Preliminary study on the pore characterization of lacustrine shale reservoirs using low pressure nitrogen adsorption and field emission scanning electron microscopy methods: a case study of the Upper Jurassic Emuerhe Formation, Mohe basin, northeastern China

In this study, we investigate the pore systems in lacustrine shales from the Upper Jurassic Emuerhe Formation, Mohe basin, northeastern China using organic geochemistry analysis, X-ray diffraction, field emission scanning electron microscopy, and low pressure nitrogen adsorption analysis. Because of the large amount of terrestrial input, the organic matter in these lacustrine shales are dominated by type III-kerogen, which have moderate total organic carbon contents ranging between 0.37 wt.% and 4.13 wt.% and thermal maturity ranging from 0.6 % Ro to 1.15 % Ro. Brittle minerals including quartz and feldspar in the Emuerhe Formation comprise >50% of the samples by weight and illite dominates the clay minerals with the relative content ranging from 45% to 95%. The dominant pore types in the Emuerhe Formation shale reservoir are interparticle pores between clay mineral crystals and intraparticle pores within feldspar grains. Pores that are larger than 20 nm primarily contribute to the total pore volume, whereas pores that are less than 10 nm primarily contribute to the specific surface area.
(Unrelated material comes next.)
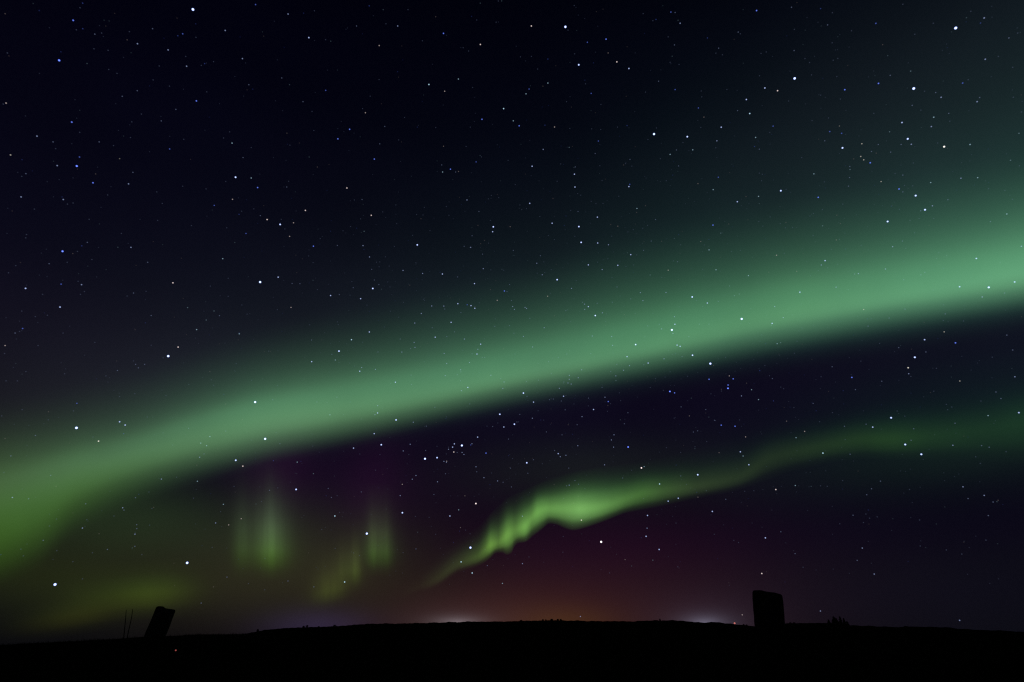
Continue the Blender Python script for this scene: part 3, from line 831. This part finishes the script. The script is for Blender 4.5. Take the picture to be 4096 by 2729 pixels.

The major storage and flow space for hydrocarbon in these lacustrine shales largely resides in inorganic matter porosity and partially in microfacture porosity. Organic matter pores are rare in the lacustrine shales of the Emuerhe Formation, attributed to the humic organic matter and the relatively low thermal maturity. The negative correlation between the total organic carbon and nitrogen BET surface area also indicate that the organic fractions have no significant influence to the petroleum storage potential of these shales. In this case, the clay minerals, specifically illite, could be the major medium for gas adsorption.